Like Kenya’s Safari Rally, the Acropolis was always a proper car-breaker, its stages littered with rocks the size of footballs and moon-like craters.

However, unlike the Safari, which has been neutered (rally cars and roaming giraffes no longer mix in today’s polite society), the Acropolis will be just as long and tough as ever.

Even Greek prime minister Kyriakos Mitsotakis has called his home WRC round “the Rally of the Gods: an epic annual contest that tested drivers like no other”.

In early September, the usual furnace-like heat of the Acropolis is guaranteed; as typical of the rally as the sizzling plates of roast lamb served up every evening. With the most recent WRC round (February’s Arctic Rally Finland) held in temperatures that dipped to -20deg C, the series is now getting back to the eye-popping extremes that it stands for.

Having attended the Acropolis many times and seen Colin McRae (the event’s most successful driver) win three times on the trot, I have some fantastic memories.
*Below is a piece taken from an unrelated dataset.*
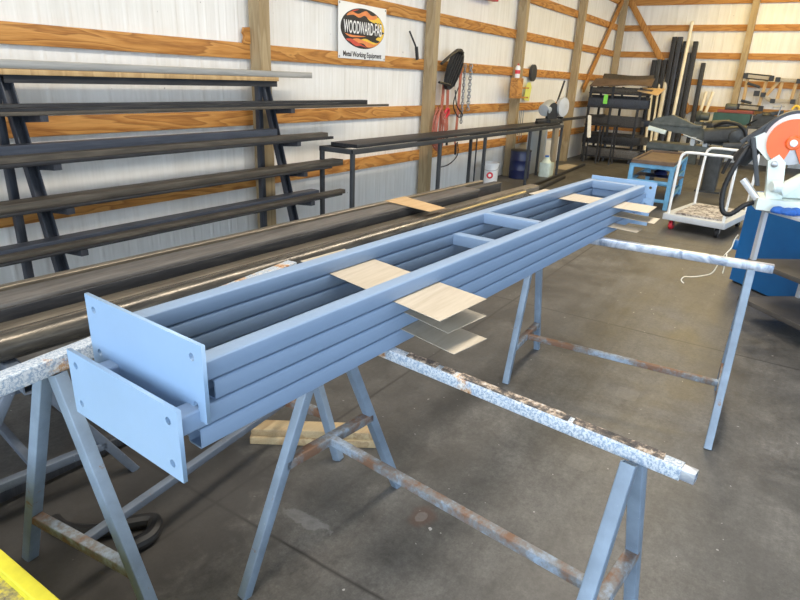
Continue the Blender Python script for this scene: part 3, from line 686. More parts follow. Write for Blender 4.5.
for (x0, x1, z0, z1, lab) in ((8.02, 7.98, 1.60, .80, 'leftmost faded red strap hanging below the slotted guard'), (8.14, 8.20, 1.62, .88, 'faded red strap with a black buckle below the slotted guard'), (8.52, 8.50, 1.84, .72, 'long reddish strap hanging from the girt left of the chains')):
    rr_ = root('strap', lab, 'strap', (x0, 4.52, z1), g)
    new('webbing', lambda m: [vstrap(m, x0-.03, x1-.03, z0, z1, .045), vstrap(m, x0+.03, x1+.024, z0, z1+.06, .045, 4.535)], 'redstrap', rr_)
    new('hook', lambda m: bar(m, (x1, 4.52, z1+.02), (x1+.01, 4.52, z1-.16), .035, .03, up=(0, -1, 0), r=.008), 'black', rr_)
def chain(m, x, z0, z1, y=4.56, a=.016):
    n = int((z0-z1)/.045)
    for k in range(n):
        z = z0 - k*.045; u = V((1, 0, 0)) if k % 2 else V((.3, -.95, 0)).normalized()
        pts = [V((x, y, z)) + u*(a*math.cos(t*math.pi/5)) + V((0, 0, 1))*(.032*math.sin(t*math.pi/5)) for t in range(10)]
        sweep(m, pts, .0085, 5, closed=True)
for (x, z0, z1, lab) in ((8.70, 1.86, .98, 'steel chain hanging from the girt, left one of two'), (8.90, 1.87, 1.17, 'thicker steel chain hanging from the girt, right one of two'),):
    solo('chain', lambda m: chain(m, x, z0, z1, a=.016 if x < 8.8 else .024), 'chain', lab, 'chain', 'chains hanging on the wall')
def coil(m):
    for k in range(7):
        c = V((7.70 + .03*math.sin(k*2), 4.42-.012*k, .98+.02*math.cos(k*3))); a = .12+.012*math.sin(k*1.7); h = .27+.02*math.cos(k)
        sweep(m, [c + V((a*math.cos(t*math.pi/10), .01*math.sin(t*math.pi/5+k), h*math.sin(t*math.pi/10))) for t in range(20)], .0085, 6, closed=True)
    sweep(m, curve_pts([(7.70, 4.36, 1.26), (7.85, 4.40, 1.2), (7.88, 4.42, 1.0), (7.84, 4.42, .8)], 6), .008, 6)
solo('extension_cord', coil, 'redcord', 'orange-red extension cord coiled on the second timber post', 'cord')
r = root('cable', 'thin black cable drooping from the guard down the girts', 'cable', (8.4, 4.5, .6))
new('lead', lambda m: sweep(m, curve_pts([(8.25, 4.46, 1.52), (8.30, 4.44, 1.30), (8.46, 4.42, 1.17), (8.36, 4.44, 1.14), (8.30, 4.5, 1.3), (8.42, 4.52, 1.5), (8.55, 4.54, 1.6)], 6), .009, 6), 'rubber', r)
new('tail', lambda m: sweep(m, curve_pts([(8.55, 4.52, .75), (8.56, 4.50, .60), (8.48, 4.5, .50), (8.30, 4.52, .42), (8.12, 4.54, .40)], 6), .008, 6), 'rubber', r)
solo('red_clamp', lambda m: [sweep(m, curve_pts([(7.83, 4.39, 1.20), (7.88, 4.37, 1.26), (7.95, 4.38, 1.25), (7.96, 4.39, 1.18)], 5), .02, 8), bar(m, (7.95, 4.385, 1.2), (7.86, 4.385, 1.13), .03, .02)], 'red', 'red spring clamp beside the coiled orange cord', 'clamp')
solo('red_case', lambda m: box(m, 8.75, 9.55, 4.50, 4.60, 2.84, 3.02, .01), 'red', 'red box resting on the high girt at the picture top', 'box')
r = root('wall_shelf', 'small wooden box shelf on the third timber post', 'shelf', (10.62, 4.42, 1.40))
new('side', lambda m: [box(m, 10.20, 10.42, 4.30, 4.44, 1.40, 1.73), ], 'girt', r)
new('lip', lambda m: [box(m, 10.42, 10.72, 4.30, 4.455, 1.40, 1.425), box(m, 10.42, 10.72, 4.30, 4.455, 1.56, 1.585)], 'girt', r)
r = root('spray_can', 'white and red spray can standing on the small wooden shelf', 'can', (10.34, 4.39, 1.73))
new('body', lambda m: lathe(m, [(.04, .0005), (.043, .01), (.043, .17), (.03, .20), (.018, .205)], (10.34, 4.39, 1.73), 20), 'white', r)
new('band', lambda m: lathe(m, [(.044, 0), (.044, .06)], (10.34, 4.39, 1.80), 20), 'red', r)
new('nozzle', lambda m: lathe(m, [(.014, 0), (.014, .03)], (10.34, 4.39, 1.935), 14), 'red', r)
def oval(m, c, a, b_, d):
    poly(m, [V(c) + V((a*math.cos(t*math.pi/14), 0, b_*math.sin(t*math.pi/14))) for t in range(28)], (0, d, 0))
solo('rubber_pad', lambda m: oval(m, (11.52, 4.552, 1.84), .14, .15, .05), 'bench', 'dark grey oval pad hanging on the girt right of the third post', 'pad')
solo('paper_tag', lambda m: poly(m, [(11.20, 4.57, 1.36), (11.45, 4.57, 1.33), (11.52, 4.57, 1.58), (11.43, 4.57, 1.67), (11.30, 4.57, 1.67), (11.24, 4.57, 1.58)], (0, .004, 0)), 'tag_yellow', 'yellow tag hanging below the dark oval pad', 'tag')
for i, (x, z0, z1) in enumerate(((10.98, 1.17, .62), (11.06, 1.17, .72), (11.14, 1.17, .60), (11.24, 1.17, .66))):
    solo('thin_rod', lambda m: rod(m, (x, 4.57, z0), (x+.01, 4.57, z1), .008, 8), 'chain', ['thin grey rod nearest the third post, hanging behind the cut-off saw', 'second thin grey rod from the third post behind the cut-off saw', 'third thin grey rod from the third post behind the cut-off saw', 'fourth thin grey rod from the third post behind the cut-off saw'][i], 'rod', 'thin rods hanging behind the cut-off saw')
solo('rubber_pad', lambda m: oval(m, (14.10, 4.552, 1.56), .09, .16, .05), 'black', 'small black oval pad on the girt left of the post before the corner', 'pad')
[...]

It’s definitely a contender for my second-favourite WRC event of all time.

But much sooner – this weekend, in fact – my personal favourite returns. Not exactly, but almost. The Sanremo Rally, Italy’s round of the series up to 2004, has a distinct WRC flavour to it once more, thanks to a new one-day event called the Sanremo WRC+ Rally.

Hyundai’s full factory team will be out in force, running Ott Tänak and Thierry Neuville, and other international stars taking part will include Craig Breen and Oliver Solberg.

For them, it represents valuable asphalt practice ahead of the inaugural WRC Rally Croatia in a couple of weeks’ time. For us, it will be an opportunity to see the fastest rally cars ever made back on some of the world’s most charismatic stages.

We’re talking about mythical tests such as San Bartolomeo, Colle d’Oggia and Vignai, which blast spectacularly through villages precariously clinging to the sides of the Ligurian Alps.